Seventy years after her trial, this is the first time Ethel’s story has been told with the full use of the dramatic and tragic prison letters she exchanged with her husband, her lawyer and her psychotherapist over a three-year period, two of them in solitary confinement. Hers is the resonant story of what happens when a government motivated by fear tramples on the rights of its citizens.
PUBLISHERS WEEKLY
Biographer Sebba (Les Parisiennes) delivers a sympathetic yet opaque portrait of Ethel Rosenberg, "the only American woman killed for a crime other than murder." Convicted of espionage and executed alongside her husband, Julius, in 1953, Rosenberg was "a committed Communist," according to Sebba, but not a Soviet spy.

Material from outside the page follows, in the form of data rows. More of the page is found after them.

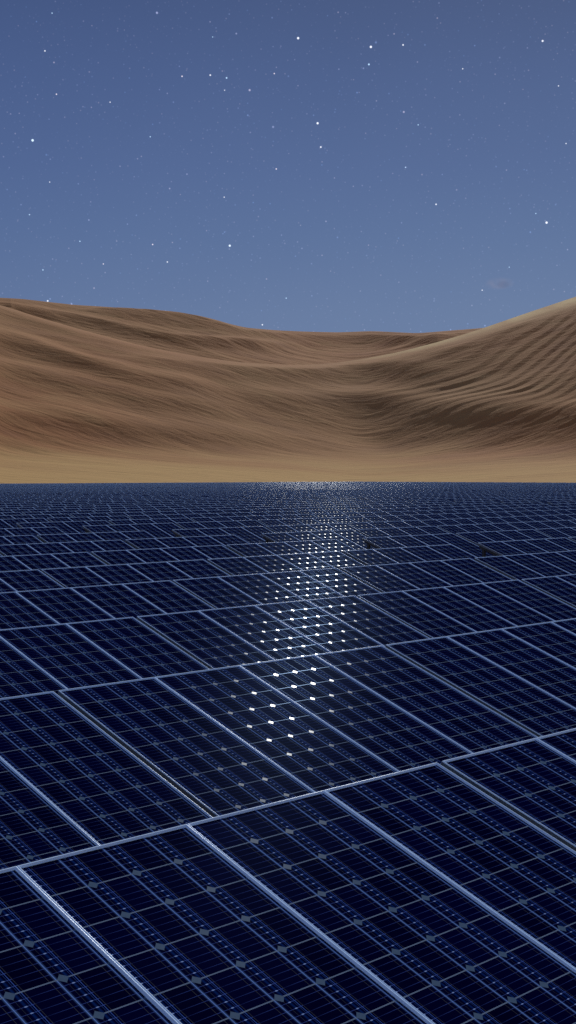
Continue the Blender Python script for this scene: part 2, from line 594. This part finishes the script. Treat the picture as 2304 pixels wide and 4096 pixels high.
def sheet(name, X, Ytop, Ybot, rho0, slopefn, heightfn, mat, nrow, back=True, front=0.0, lightfn=no_light):
    """terrain walked outwards from the camera's side: every column climbs from Ybot to its crest Ytop with the given slope"""
    s_ = np.linspace(0, 1, nrow)[:, None]
    Yg = Ybot[None] + (Ytop - Ybot)[None] * s_
    Xg = np.repeat(X[None], nrow, 0)
    a = (Xg * K - PW / 2) / FPX
    b = -(Yg * K - PH / 2) / FPX
    hf = cos(PITCH) - sin(PITCH) * b            # horizontal part along the view
    hz = sin(PITCH) + cos(PITCH) * b
    hl = np.sqrt(hf ** 2 + a ** 2)
    t = hz / hl                                 # tangent of the elevation
    S = slopefn(Xg, Yg)
    rho = np.zeros_like(Yg); rho[0] = rho0
    for k in range(1, nrow):
        dt = t[k] - t[k - 1]
        sl = np.maximum(S[k], t[k] + 0.022)
        rho[k] = rho[k - 1] * (1 + dt / (sl - t[k]))
    lat = rho * a / hl; fw = rho * hf / hl
    h = CAM.z + rho * t
    dh = heightfn(Xg, Yg, lat, fw)
    h = h + dh
    L, Fw, Hh = [lat], [fw], [h]
    if back:                                    # the lee side of the crest
        ex, eh = [], []
        r, z = rho[-1].copy(), h[-1].copy()
        top_slope = np.maximum(S[-1], t[-1] + 0.022)
        for k in range(40):
            st = 1.5 + k * 0.6
            sl = np.clip(top_slope * (1 - (k + 1) / 5.0), -0.42, 1)
            r = r + st; z = z + sl * st
            z = np.maximum(z, GROUND_Z - 3)
            ex.append(r.copy()); eh.append(z.copy())
        ex, eh = np.array(ex), np.array(eh)
        L.append(ex * (a[-1] / hl[-1])[None]); Fw.append(ex * (hf[-1] / hl[-1])[None]); Hh.append(eh)
    if front > 0:                               # foot running down below the ground towards the camera
        ks = np.arange(12, 0, -1)[:, None]
        r = rho[0][None] - ks * front
        z = h[0][None] - ks * front * 0.25
        L.insert(0, r * (a[0] / hl[0])[None]); Fw.insert(0, r * (hf[0] / hl[0])[None]); Hh.insert(0, z)
    L, Fw, Hh = np.concatenate(L), np.concatenate(Fw), np.concatenate(Hh)
    nr, nc = L.shape
    V = np.stack([L, Fw, Hh], -1).reshape(-1, 3)
    idx = np.arange(nr * nc).reshape(nr, nc)
    F = np.stack([idx[:-1, :-1], idx[:-1, 1:], idx[1:, 1:], idx[1:, :-1]], -1).reshape(-1, 4)
    me = mesh(name, V, F, [mat], None, None, np.ones(len(F), bool))
    # moonlit edge of the crest, painted into the sand colour
    crest_light = np.zeros((nr, nc), np.float32)
    f0 = 12 if front > 0 else 0
    crest_light[f0:f0 + nrow] = lightfn(Xg, Yg)
    crest_light[f0 + nrow:] = crest_light[f0 + nrow - 1]
    me.attributes.new('crest_light', 'FLOAT', 'POINT').data.foreach_set('value', crest_light.ravel())
    o = obj(name, me)
    o.location = (CAM.x, CAM.y, 0); o.rotation_euler = (0, 0, -YAW)
    return o, rho


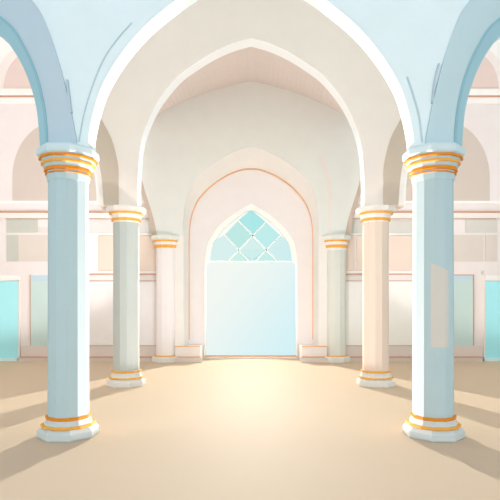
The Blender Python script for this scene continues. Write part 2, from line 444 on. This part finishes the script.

Raised in a tenement house in New York City's Lower East Side, Rosenberg (née Greenglass) aspired to be a singer and an actress before marrying Julius, an Army Signal Corps engineer, in 1939. Sebba finds ample evidence of Rosenberg's "dogged persistence" and desire to give her life meaning, including her active participation in a shipping company strike and her enrollment in "an advanced and highly theoretical course in child psychology" in order to relieve her anxiety about motherhood and be a better parent than her "cold and domineering" mother was to her. Though Rosenberg likely knew that Julius was recruiting spies—including her own brother, David Greenglass, an army machinist who worked at Los Alamos—for the Soviet Union, there is no proof, Sebba contends, that she took part in espionage activities herself, despite David's later testimony to the contrary. Though the insights into Rosenberg's family life are intriguing, she often recedes into the background and remains an enigmatic figure. Still, this is a persuasive argument that Rosenberg's death was a tragic miscarriage of justice.